出鼻をくじかれた感はあったが、気がつけば会社へ向かう時間となっていた。気を取り直してアパート地下の駐車場に向かい、いつものように鍵を挿しまわしてみるがエンジンがかからない。どうやらバッテリーが上がってしまったらしい。ロードサービスを呼ぶ時間はもちろんない。ジャンプスタートするにも忙しいそんな時間に駐車場に現れる人影もなく、普段は歩いては出ない駐車場の出口へと向かい、係員のカルロスと言葉を交わす。

「やあ、どうした?珍しいところから出てきたね」
「バッテリーが上がったんだけど、ジャンプアップする時間がなくてね」
「ああ、そういうことか。今日、君で2人目だよ。あとでジャンプアップしといてやるよ」
「サンキュー」
「今日もクイーンズの大雪で地下鉄が止まってるらしいぜ、バスで行きな」
「サンキュー。じゃあね」

こういう日はタクシーがつかまらない。例え、乗れたとしても渋滞にはまり、ぼったくられることが多い。ハーレムを通ってやってくるバスは、いつも混んでいて、最寄のバス停に着く頃には空席などないのが当たり前だったが、こういう日は立つのもままならないほどさらに混みあう。やっと乗れたバスの中は押し合いへし合い、皆、仏頂面で異様な雰囲気をかもし出していた。20分ほど我慢したが、案の定バスは渋滞にはまり動かなくなってしまった。数ブロック先の会社まで歩いたほうがバスより早く着く。そう思い立ち、バスを降りた。吹き荒れるビル風に負けじと腰を屈めて歩く道行く人の表情も灰色の空のごとく暗く、私もどんよりした気分で歩き始めた。

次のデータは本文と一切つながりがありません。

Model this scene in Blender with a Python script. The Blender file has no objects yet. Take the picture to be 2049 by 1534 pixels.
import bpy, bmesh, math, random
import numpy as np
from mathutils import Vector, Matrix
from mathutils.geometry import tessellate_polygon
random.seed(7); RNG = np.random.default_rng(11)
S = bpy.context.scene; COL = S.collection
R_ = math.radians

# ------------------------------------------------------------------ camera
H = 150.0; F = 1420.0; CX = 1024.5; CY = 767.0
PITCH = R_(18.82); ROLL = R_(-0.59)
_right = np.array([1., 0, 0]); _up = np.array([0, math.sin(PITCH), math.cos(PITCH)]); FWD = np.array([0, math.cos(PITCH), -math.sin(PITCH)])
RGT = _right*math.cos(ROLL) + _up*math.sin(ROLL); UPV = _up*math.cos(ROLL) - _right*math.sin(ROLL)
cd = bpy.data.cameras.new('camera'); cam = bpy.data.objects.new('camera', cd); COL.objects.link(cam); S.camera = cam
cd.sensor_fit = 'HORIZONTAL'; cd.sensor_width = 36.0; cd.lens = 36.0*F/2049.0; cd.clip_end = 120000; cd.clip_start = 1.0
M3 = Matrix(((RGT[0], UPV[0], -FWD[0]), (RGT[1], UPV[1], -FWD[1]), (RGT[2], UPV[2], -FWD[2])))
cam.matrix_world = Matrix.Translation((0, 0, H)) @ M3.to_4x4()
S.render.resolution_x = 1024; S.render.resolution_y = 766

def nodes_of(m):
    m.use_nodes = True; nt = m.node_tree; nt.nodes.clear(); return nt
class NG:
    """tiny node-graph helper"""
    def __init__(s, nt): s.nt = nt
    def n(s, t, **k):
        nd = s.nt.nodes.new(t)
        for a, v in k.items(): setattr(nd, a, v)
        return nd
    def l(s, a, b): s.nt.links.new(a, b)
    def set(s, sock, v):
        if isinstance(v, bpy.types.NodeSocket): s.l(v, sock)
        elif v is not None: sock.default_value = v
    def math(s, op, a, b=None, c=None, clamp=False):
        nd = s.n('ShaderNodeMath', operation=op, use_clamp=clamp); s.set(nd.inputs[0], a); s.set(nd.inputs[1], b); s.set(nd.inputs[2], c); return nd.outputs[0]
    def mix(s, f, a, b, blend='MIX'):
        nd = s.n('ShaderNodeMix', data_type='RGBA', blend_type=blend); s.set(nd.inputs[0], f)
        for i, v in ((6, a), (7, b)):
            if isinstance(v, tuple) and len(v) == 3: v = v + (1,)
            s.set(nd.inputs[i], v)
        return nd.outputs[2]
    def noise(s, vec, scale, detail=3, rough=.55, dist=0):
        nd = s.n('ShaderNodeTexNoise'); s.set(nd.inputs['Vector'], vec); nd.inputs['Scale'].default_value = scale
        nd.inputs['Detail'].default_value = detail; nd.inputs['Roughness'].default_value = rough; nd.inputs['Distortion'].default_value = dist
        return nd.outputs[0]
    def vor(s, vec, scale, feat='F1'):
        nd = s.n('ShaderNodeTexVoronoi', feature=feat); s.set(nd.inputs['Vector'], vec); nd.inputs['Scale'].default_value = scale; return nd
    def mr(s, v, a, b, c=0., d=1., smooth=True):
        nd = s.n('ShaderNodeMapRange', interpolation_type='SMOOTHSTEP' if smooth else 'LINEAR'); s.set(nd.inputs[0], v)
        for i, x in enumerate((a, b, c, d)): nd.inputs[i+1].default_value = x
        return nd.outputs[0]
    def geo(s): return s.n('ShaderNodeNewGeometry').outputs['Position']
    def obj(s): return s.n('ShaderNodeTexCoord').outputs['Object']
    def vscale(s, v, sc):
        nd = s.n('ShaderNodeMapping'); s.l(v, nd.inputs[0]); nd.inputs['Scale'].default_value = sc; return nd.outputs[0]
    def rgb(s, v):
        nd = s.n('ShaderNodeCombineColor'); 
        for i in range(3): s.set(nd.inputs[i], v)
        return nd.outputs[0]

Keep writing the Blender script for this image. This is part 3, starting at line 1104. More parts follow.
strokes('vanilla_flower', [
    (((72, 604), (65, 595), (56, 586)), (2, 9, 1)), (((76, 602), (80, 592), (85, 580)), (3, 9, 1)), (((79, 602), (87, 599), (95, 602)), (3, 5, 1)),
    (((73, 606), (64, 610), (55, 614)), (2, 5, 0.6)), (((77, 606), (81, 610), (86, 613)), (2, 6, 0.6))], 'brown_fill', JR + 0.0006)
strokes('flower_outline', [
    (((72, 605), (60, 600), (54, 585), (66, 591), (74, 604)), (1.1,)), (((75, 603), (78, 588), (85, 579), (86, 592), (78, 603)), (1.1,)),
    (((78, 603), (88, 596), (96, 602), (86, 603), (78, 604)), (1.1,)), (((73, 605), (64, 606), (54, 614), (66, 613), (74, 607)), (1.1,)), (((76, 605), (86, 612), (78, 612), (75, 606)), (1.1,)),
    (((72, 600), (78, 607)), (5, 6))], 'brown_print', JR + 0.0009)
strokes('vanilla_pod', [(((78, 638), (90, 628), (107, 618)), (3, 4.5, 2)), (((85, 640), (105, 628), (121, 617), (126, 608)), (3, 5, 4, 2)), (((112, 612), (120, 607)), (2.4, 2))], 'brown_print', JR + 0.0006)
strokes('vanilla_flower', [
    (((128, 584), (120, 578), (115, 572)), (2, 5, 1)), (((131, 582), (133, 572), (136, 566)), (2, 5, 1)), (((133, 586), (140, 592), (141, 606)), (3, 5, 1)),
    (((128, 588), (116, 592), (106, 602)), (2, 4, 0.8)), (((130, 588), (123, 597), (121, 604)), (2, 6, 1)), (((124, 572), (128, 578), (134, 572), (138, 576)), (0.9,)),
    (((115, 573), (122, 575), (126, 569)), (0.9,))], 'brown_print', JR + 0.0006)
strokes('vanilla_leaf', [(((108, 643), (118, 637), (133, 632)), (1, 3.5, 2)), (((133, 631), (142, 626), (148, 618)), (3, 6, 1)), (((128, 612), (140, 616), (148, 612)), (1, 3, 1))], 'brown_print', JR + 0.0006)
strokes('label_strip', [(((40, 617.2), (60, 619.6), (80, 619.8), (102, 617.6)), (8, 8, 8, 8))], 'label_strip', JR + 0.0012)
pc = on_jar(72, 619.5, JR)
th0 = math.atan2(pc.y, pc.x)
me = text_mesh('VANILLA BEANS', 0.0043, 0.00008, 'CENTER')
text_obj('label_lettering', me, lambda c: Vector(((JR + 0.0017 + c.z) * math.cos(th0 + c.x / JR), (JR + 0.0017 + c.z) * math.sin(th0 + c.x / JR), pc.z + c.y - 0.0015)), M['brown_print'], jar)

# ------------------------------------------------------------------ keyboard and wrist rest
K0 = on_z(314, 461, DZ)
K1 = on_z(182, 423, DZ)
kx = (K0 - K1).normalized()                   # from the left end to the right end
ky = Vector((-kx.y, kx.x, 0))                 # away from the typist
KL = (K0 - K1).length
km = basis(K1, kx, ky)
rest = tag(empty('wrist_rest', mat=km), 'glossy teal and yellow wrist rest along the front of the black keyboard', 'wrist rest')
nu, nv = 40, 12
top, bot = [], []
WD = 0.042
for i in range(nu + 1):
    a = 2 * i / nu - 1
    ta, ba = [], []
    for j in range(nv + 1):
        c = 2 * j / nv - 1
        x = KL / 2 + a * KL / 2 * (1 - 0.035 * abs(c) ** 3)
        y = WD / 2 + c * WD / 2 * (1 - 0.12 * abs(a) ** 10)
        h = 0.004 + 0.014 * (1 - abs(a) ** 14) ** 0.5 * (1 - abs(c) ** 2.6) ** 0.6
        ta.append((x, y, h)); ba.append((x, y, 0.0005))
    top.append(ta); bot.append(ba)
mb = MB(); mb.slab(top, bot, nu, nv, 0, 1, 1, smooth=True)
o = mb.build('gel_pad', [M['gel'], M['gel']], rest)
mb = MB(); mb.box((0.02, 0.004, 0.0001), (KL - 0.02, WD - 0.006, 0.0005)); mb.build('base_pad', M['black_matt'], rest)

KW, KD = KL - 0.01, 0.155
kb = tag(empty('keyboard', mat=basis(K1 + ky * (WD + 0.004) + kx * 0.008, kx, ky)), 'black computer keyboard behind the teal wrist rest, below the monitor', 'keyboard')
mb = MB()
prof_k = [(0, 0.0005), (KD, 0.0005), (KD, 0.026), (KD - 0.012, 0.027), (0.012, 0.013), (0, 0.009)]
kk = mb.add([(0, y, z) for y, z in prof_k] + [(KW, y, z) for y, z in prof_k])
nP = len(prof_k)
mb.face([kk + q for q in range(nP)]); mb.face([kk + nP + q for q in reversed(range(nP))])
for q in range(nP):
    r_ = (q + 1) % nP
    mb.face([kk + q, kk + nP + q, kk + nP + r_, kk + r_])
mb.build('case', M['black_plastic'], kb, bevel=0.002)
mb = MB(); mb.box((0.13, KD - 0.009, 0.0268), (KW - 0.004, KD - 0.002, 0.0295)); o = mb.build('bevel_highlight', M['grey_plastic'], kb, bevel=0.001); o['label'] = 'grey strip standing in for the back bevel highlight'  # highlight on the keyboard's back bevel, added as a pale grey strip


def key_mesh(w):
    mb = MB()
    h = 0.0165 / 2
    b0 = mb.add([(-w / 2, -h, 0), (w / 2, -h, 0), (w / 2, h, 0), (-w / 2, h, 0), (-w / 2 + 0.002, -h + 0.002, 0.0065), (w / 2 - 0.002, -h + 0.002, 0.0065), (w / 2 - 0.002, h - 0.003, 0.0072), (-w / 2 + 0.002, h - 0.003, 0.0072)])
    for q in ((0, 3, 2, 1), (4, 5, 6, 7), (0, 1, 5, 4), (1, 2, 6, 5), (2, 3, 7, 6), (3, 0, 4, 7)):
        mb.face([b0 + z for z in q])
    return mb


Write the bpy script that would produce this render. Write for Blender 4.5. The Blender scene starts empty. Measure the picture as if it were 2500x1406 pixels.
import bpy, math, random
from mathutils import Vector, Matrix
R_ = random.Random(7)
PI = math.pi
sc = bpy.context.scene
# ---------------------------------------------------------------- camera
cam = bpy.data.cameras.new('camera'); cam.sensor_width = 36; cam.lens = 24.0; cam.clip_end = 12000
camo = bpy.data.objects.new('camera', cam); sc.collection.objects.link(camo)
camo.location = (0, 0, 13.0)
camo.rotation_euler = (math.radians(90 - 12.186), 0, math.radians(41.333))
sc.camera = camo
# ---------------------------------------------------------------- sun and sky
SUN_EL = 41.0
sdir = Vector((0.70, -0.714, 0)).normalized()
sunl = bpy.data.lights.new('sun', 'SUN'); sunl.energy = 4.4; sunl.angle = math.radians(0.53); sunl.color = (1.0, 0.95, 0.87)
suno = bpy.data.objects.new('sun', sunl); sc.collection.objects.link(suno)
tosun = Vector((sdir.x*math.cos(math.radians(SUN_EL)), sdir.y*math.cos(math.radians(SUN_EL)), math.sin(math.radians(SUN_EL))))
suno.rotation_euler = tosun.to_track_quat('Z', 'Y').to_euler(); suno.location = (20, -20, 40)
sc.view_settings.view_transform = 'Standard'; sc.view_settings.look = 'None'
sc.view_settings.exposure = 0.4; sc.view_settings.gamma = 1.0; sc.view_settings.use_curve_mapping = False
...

会社から数ブロック離れた角にあるドリンクスタンドでホットサイダーをいつものようにテイクアウトし、カウンターの中から聞こえてくる音楽になんとなく耳を傾けた。なんとも心地よいジャズボーカルの調べに思わず聞き入る。

帝女エラ・フィッツジェラルドの寒い冬をも包み込むような圧倒的な暖い歌声と熱くて甘酸っぱいホットサイダーのなんともいえない相乗効果でそれまでのどんよりした気分が温められた。朝から再三ついていなかったが、そんなことは取るに足らない出来事が数回重なっただけの普段通りの冬の朝に思えてきた。毎日視界には入るが寒さの度合いを測るために見る以外はさほど気に留めたことのないマンホールから噴出す蒸気も愛おしく感じる。これもニューヨークの冬の風物詩だったんだ、と。

「その曲すごくいいね」
「だろ?エラのAll the Things You Areだよ」
「なんか暖かい気分になってきたよ」
「歌詞もいいんだぜ。希望を感じる」
「CD買って帰ろうかな」
「じゃあ、このDC貸してあげるよ。超クールだぜ」
「サンキュー」

このドリンクスタンドには当時働いていた会社に就職して以来3年、ほぼ毎日通っていたが、店員とちゃんとした会話をしたのはその日が初めてだった。いつもは「ホットサイダーひとつ」、「ほら、2ドルだ」と、そっけない会話を交わしていただけだったが、その日を境に会話をするようになった。店員の名は、パトリック。彼の名前を初めて知ったのもその日だった。

次の朝、いつものように駐車場に行き、エンジンをかけたところで、バッテリーが上がっていたことを思い出した。私が帰宅する前にカルロスがバッテリーを直してくれていたようだ。外は凍てつく冬の最中には人の温かさが嬉しい。ジャズを聴きながらの通勤も最高にクールだ。

その日以来、キーンと身が凍りそうな冬の朝はジャズボーカルを聞くようになった。昔からジャズは季節や種類を問わず好きだが、特に冬はスタンダードなジャズボーカルをよく聞く。冬の寒い空気に、温かく厚みのある歌声が似合うのだ。

エラやビリー・ホリデイはこの上なく冬の寒い朝にマッチするのだが、ハスキーなアニータ・オデイもヘレン・メリルも、バロックなニーナ・シモーンも、スモーキーなホリー・コールもノラ・ジョーンズも素晴らしい。女性ボーカルの包容力が、朝の寒い空気を暖める。男性ボーカルは、夜、暖をとりながら赤ワインを嗜みながら聞くのが良い。

あの凍てつくニューヨークの冬の朝以来、ところ変われど冬の朝はエラの暖かい歌声で一日が始まる。